◆ What is needed ◆
Pictures stay out of this copy, which runs from the first line of the material through the line containing "M['letter']).build('catch', None, X)".

◆ Supplied information ◆
********

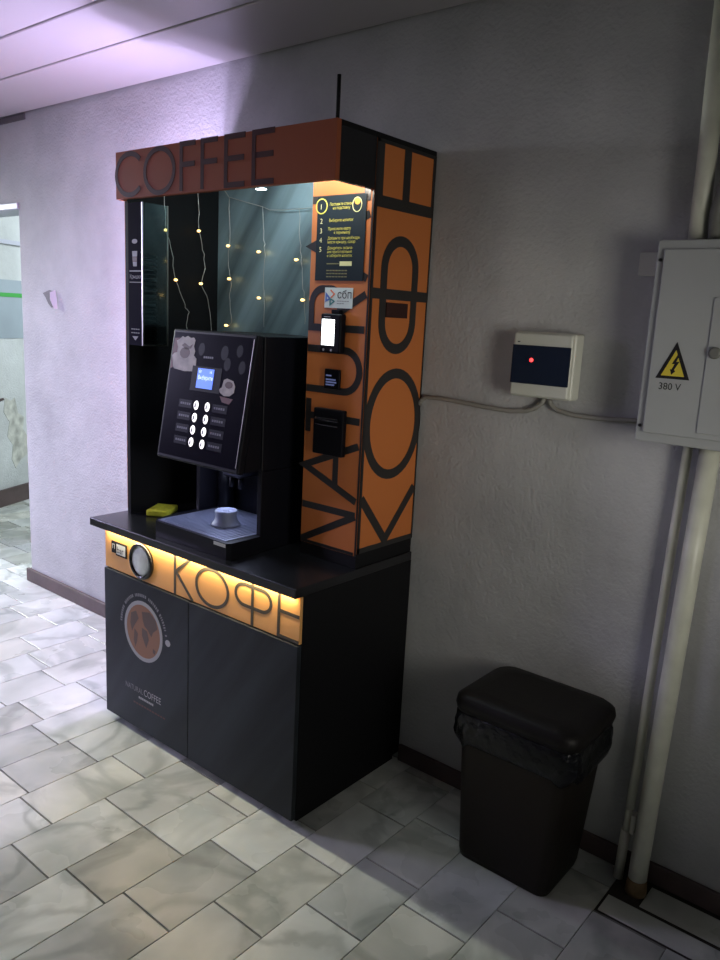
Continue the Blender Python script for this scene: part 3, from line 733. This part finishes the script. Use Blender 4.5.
for j, (z, sc) in enumerate([(.474, .985), (.462, 1.012), (.440, 1.028), (.420, 1.034), (.400, 1.03), (.386, 1.012), (.374, .985), (.368, .955)]):
    ring = []
    for i, (x, y, _) in enumerate(base):
        wv = 1 + (.010 * math.sin(i * .8 + j * .4) + .012 * math.sin(i * 1.7 + j * .9) + .008 * math.sin(i * 3.1 - j) + rb.uniform(-.006, .006)) * (1 if j > 0 else 0)
        zz = z + (.008 * math.sin(i * .9) + rb.uniform(-.003, .003)) * (j / 7)
        f_ = sc * wv
        ring.append((cxb + (x - cxb) * f_, min(cyb + (y - cyb) * f_, -.012), zz))
    rings.append(ring)
b = MB(); b.loft(rings, M['bag'], cap=False)
bag = b.build('bin_liner'); tag(bag, 'crumpled black plastic bag folded over the rim of the brown bin', 'bin bag')
s_ = bag.modifiers.new('s', 'SOLIDIFY'); s_.thickness = .0008

# ------------------------------------------------------------------ electrics on the wall
X = thing('breaker_box', 'small white breaker box with dark window and red light on the wall', 'breaker box', (1.44, 0, 1.35))
b = MB(); b.box(1.349, 1.537, -.055, -.001, 1.352, 1.538, bev=.008, seg=3); b.box(1.353, 1.533, -.070, -.050, 1.356, 1.534, bev=.006, seg=3)
b.build('housing', M['breaker'], X)
w_ = MB().box(1.353, 1.531, -.074, -.066, 1.391, 1.500, bev=.002).build('window_cover', M['window'], X)
MB().lathe((1.416, -.074, 1.459), [(.0055, 0), (.0055, .0012), (.002, .002)], M['red'], 14, 'y').build('indicator_light', None, w_)
MB().rect(front(-.0702), 1.366, 1.374, 1.507, 1.510, 0, .0006, M['letter']).build('catch', None, X)

E_ = thing('electrical_cabinet', 'grey metal electrical cabinet with yellow high-voltage triangle, cut off by the frame edge', 'electrical cabinet', (2.0, 0, 1.28))
CX0, CX1, CZ0, CZ1 = 1.757, 2.26, 1.282, 1.772
b = MB(); b.box(CX0, CX1, -.118, -.012, CZ0, CZ1, bev=.004); b.box(CX0 - .004, CX1 + .004, -.124, -.108, CZ0 - .002, CZ1 + .002, bev=.003)
b.build('housing', M['cabinet'], E_)
dd = MB().box(CX0 + .016, CX1 - .018, -.134, -.1245, CZ0 + .022, CZ1 - .020, bev=.003).build('door', M['cabinet'], E_)
MB().box(1.905, 2.12, -.138, -.134, 1.318, 1.640, bev=.002).build('inspection_cover', M['cabinet'], dd)
MB().lathe((1.924, -.138, 1.512), [(.014, 0), (.014, .008), (.009, .010)], M['tube'], 16, 'y').build('lock', None, dd)
MB().lathe((CX0 + .006, -.124, 1.727), [(.0045, 0), (.004, .003)], M['letter'], 10, 'y').build('screw', None, E_)
MB().lathe((CX0 + .006, -.124, 1.320), [(.0045, 0), (.004, .003)], M['letter'], 10, 'y').build('screw', None, E_)
MB().box(1.668, CX0 + .01, -.013, -.002, 1.697, 1.757, bev=.003).build('mounting_lug', M['white'], E_)
MB().box(CX0 + .05, CX0 + .1, -.012, 0, 1.4, 1.6).build('wall_bracket', M['cabinet'], E_)
F = front(-.134); g = MB()
g.poly(F, [(1.790, 1.443), (1.872, 1.443), (1.8325, 1.533)], .0001, .0008, M['letter']); g.poly(F, [(1.803, 1.450), (1.859, 1.450), (1.8325, 1.513)], .0008, .0014, M['yellow'])
g.poly(F, [(1.838, 1.503), (1.826, 1.479), (1.833, 1.480), (1.827, 1.466), (1.823, 1.467), (1.828, 1.453), (1.837, 1.463), (1.833, 1.465), (1.844, 1.486), (1.836, 1.485), (1.842, 1.500)], .0014, .0018, M['letter'])
g.text(F, '380 V', 1.800, 1.416, .024, .0006, M['tubedark'], sx=.95)
g.build('warning_sign', None, dd)

g = MB(); g.tube([(.9955, -.012, 1.285), (1.005, -.012, 1.300), (1.020, -.012, 1.311), (1.08, -.012, 1.312), (1.151, -.012, 1.309), (1.24, -.012, 1.303), (1.329, -.012, 1.300), (1.38, -.012, 1.306), (1.410, -.012, 1.318), (1.432, -.014, 1.335), (1.438, -.016, 1.351)], .0075, M['cable'], 10)
tag(g.build('electric_cable'), 'painted cable on the wall from the kiosk to the breaker box', 'cable')
g = MB(); g.tube([(1.455, -.016, 1.351), (1.458, -.014, 1.338), (1.466, -.012, 1.328), (1.482, -.012, 1.319), (1.536, -.012, 1.311), (1.610, -.012, 1.311), (1.68, -.012, 1.315), (1.755, -.013, 1.318)], .0070, M['cable'], 10)
tag(g.build('electric_cable'), 'short painted cable on the wall from the breaker box to the grey cabinet', 'cable')

P = thing('wall_pipe', 'thicker pale painted pipe running down from the grey cabinet to the floor', 'pipe', (1.9, -.07, 0))
MB().tube([(1.897, -.078, .03), (1.897, -.075, .10), (1.900, -.070, .3), (1.914, -.064, .9), (1.924, -.060, 1.2815)], .0255, M['pipe'], 20).build('pipe_run', None, P)
MB().lathe((1.897, -.078, 0), [(.030, 0), (.029, .012), (.026, .045)], M['rust'], 20).build('rusty_foot', None, P)
P = thing('wall_pipe', 'thin pale painted pipe beside the thicker one below the cabinet', 'pipe', (1.84, -.05, 0))
MB().tube([(1.836, -.052, .0), (1.839, -.048, .155)], .0135, M['pipe'], 14).tube([(1.840, -.048, .155), (1.842, -.047, .225)], .0105, M['pipe'], 14).tube([(1.842, -.047, .225), (1.846, -.042, .43), (1.854, -.034, .96), (1.861, -.030, 1.2815)], .0125, M['pipe'], 14).build('pipe_run', None, P)
MB().box(1.855, 1.868, -.070, -.040, .160, .218, M['white'], bev=.003).build('pipe_clamp', None, P)
P = MB(); P.tube([(1.824, -.060, 1.7755), (1.822, -.060, 1.95), (1.818, -.060, 2.10), (1.812, -.060, CEIL - .001)], .0225, M['pipe'], 18)
tag(P.build('wall_pipe'), 'pale painted pipe rising from the top of the grey cabinet to the ceiling', 'pipe')
P = MB(); P.tube([(1.872, -.080, 1.7755), (1.868, -.080, 1.80), (1.866, -.080, 1.84), (1.880, -.080, 1.91), (1.905, -.080, 1.96), (1.93, -.075, 2.02), (1.93, -.07, 2.2), (1.93, -.07, CEIL - .001)], .016, M['tube'], 12)
tag(P.build('cable_conduit'), 'grey curved conduit behind the pipe on top of the grey cabinet', 'conduit')
P = MB(); P.tube([(1.905, -.035, 1.7755), (1.900, -.035, 1.83), (1.895, -.033, 1.90), (1.905, -.032, 2.0), (1.91, -.03, 2.2), (1.91, -.03, CEIL - .001)], .022, M['tubedark'], 12)
tag(P.build('cable_conduit'), 'black cable bundle nearest the wall on top of the grey cabinet', 'conduit')

# peeled flake on the left part of the wall
b = MB(); F = front(0); b.poly(F, [(-1.385, 1.595), (-1.32, 1.612), (-1.275, 1.605), (-1.262, 1.57), (-1.272, 1.535), (-1.305, 1.525), (-1.335, 1.545), (-1.36, 1.575)], .0005, .0015, M['bareplaster'])
i0 = [b.bm.verts.new(p) for p in ((-1.262, -.003, 1.612), (-1.287, -.018, 1.600), (-1.280, -.022, 1.565), (-1.258, -.016, 1.522), (-1.246, -.004, 1.520), (-1.250, -.003, 1.57))]
f = b.bm.faces.new(i0); f.material_index = b.mi(M['flake'])
ext = bmesh.ops.extrude_face_region(b.bm, geom=[f]); 
for v in [e for e in ext['geom'] if isinstance(e, bmesh.types.BMVert)]: v.co += Vector((.004, -.001, 0))
tag(b.build('paint_flake'), 'flake of white paint peeling off the lilac-lit wall left of the kiosk', 'paint flake')

# ------------------------------------------------------------------ lights
def area(name, loc, tgt, sx, sy, power, col, spread=180):
    l = bpy.data.lights.new(name, 'AREA'); l.shape = 'RECTANGLE'; l.size = sx; l.size_y = sy; l.energy = power; l.color = col; l.spread = math.radians(spread)
    o = bpy.data.objects.new(name, l); COL.objects.link(o); o.location = loc
    o.rotation_euler = (Vector(tgt) - Vector(loc)).to_track_quat('-Z', 'Y').to_euler(); return o
def point(name, loc, power, col, r=.03):
    l = bpy.data.lights.new(name, 'POINT'); l.energy = power; l.color = col; l.shadow_soft_size = r
    o = bpy.data.objects.new(name, l); COL.objects.link(o); o.location = loc; return o
# strip lamp on the left flank of the kiosk
for z_, e_ in ((1.93, 15.), (1.60, 30.), (1.30, 18.)):
    point('flank_strip_light', (-.085, -.34, z_), e_, (.68, .56, 1.), .02)
# bright room behind the doorway
area('far_room_light', (-2.3, 1.7, 2.55), (-2.5, 1.0, 0), 1.6, 1.6, 95, (.82, .92, 1.))
# lit hall to the left, in line with the kiosk front: the kiosk shades the floor to its right
area('hall_light_left', (-3.9, -.66, 2.2), (0, -.9, .0), .20, .5, 27, (.90, 1., .88), 75)
area('lavender_fill_left', (-3.9, -2.5, 2.0), (-1.35, -.25, .75), .9, .9, 22, (.66, .62, 1.), 54)  # added lavender fill aimed at the left wall and floor, unseen source
# weak hall lamp overhead
area('hall_lamp', (-.6, -3.6, 2.42), (.2, -2.6, 0), 1.2, .3, 1.3, (.96, 1., .90))
# hall to the right: raking light on the wall and the kiosk flank
area('hall_light_right', (3.15, -1.15, 1.30), (1.10, -.12, 1.22), .5, .7, 2.4, (1., .97, .90), 66)
# cold strip in the header
area('header_light', (.62, -.41, 2.03), (.62, -.10, 1.55), .62, .02, 2.2, (.72, .93, 1.))
point('column_lamp_light', (.915, -.385, 1.935), .8, (1., .93, .80), .012)
# glow of the machine over its tray
area('tray_light', (.46, -.36, 1.045), (.46, -.40, .8), .2, .04, .9, (.62, .70, 1.))
area('counter_strip_light', (.50, -.5575, .7475), (.50, -.575, 0), .96, .006, 1.6, (1., .85, .55), 170)

w = bpy.data.worlds.new('World'); scn.world = w; w.use_nodes = True
w.node_tree.nodes['Background'].inputs[0].default_value = (.5, .52, .6, 1); w.node_tree.nodes['Background'].inputs[1].default_value = .02

# ------------------------------------------------------------------ camera
a, bb, c = .6810, 1.3668, .0514
cam = bpy.data.cameras.new('camera'); co_ = bpy.data.objects.new('camera', cam); COL.objects.link(co_)
Rm = Matrix.Rotation(a, 3, 'Z') @ Matrix.Rotation(bb, 3, 'X') @ Matrix.Rotation(c, 3, 'Z')
co_.matrix_world = Matrix.Translation((2.4642, -2.1122, 1.55)) @ Rm.to_4x4()
cam.sensor_fit = 'AUTO'; cam.sensor_width = 36; cam.lens = 779.84 * 36 / 960; cam.clip_start = .02
scn.camera = co_
scn.view_settings.view_transform = 'Standard'; scn.view_settings.look = 'None'; scn.view_settings.gamma = 1; scn.view_settings.use_curve_mapping = False
scn.view_settings.exposure = 0.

********

◆ Written solution ◆
Continue the Blender Python script for this scene: part 3, from line 733. This part finishes the script. Use Blender 4.5.
for j, (z, sc) in enumerate([(.474, .985), (.462, 1.012), (.440, 1.028), (.420, 1.034), (.400, 1.03), (.386, 1.012), (.374, .985), (.368, .955)]):
    ring = []
    for i, (x, y, _) in enumerate(base):
        wv = 1 + (.010 * math.sin(i * .8 + j * .4) + .012 * math.sin(i * 1.7 + j * .9) + .008 * math.sin(i * 3.1 - j) + rb.uniform(-.006, .006)) * (1 if j > 0 else 0)
        zz = z + (.008 * math.sin(i * .9) + rb.uniform(-.003, .003)) * (j / 7)
        f_ = sc * wv
        ring.append((cxb + (x - cxb) * f_, min(cyb + (y - cyb) * f_, -.012), zz))
    rings.append(ring)
b = MB(); b.loft(rings, M['bag'], cap=False)
bag = b.build('bin_liner'); tag(bag, 'crumpled black plastic bag folded over the rim of the brown bin', 'bin bag')
s_ = bag.modifiers.new('s', 'SOLIDIFY'); s_.thickness = .0008

# ------------------------------------------------------------------ electrics on the wall
X = thing('breaker_box', 'small white breaker box with dark window and red light on the wall', 'breaker box', (1.44, 0, 1.35))
b = MB(); b.box(1.349, 1.537, -.055, -.001, 1.352, 1.538, bev=.008, seg=3); b.box(1.353, 1.533, -.070, -.050, 1.356, 1.534, bev=.006, seg=3)
b.build('housing', M['breaker'], X)
w_ = MB().box(1.353, 1.531, -.074, -.066, 1.391, 1.500, bev=.002).build('window_cover', M['window'], X)
MB().lathe((1.416, -.074, 1.459), [(.0055, 0), (.0055, .0012), (.002, .002)], M['red'], 14, 'y').build('indicator_light', None, w_)
MB().rect(front(-.0702), 1.366, 1.374, 1.507, 1.510, 0, .0006, M['letter']).build('catch', None, X)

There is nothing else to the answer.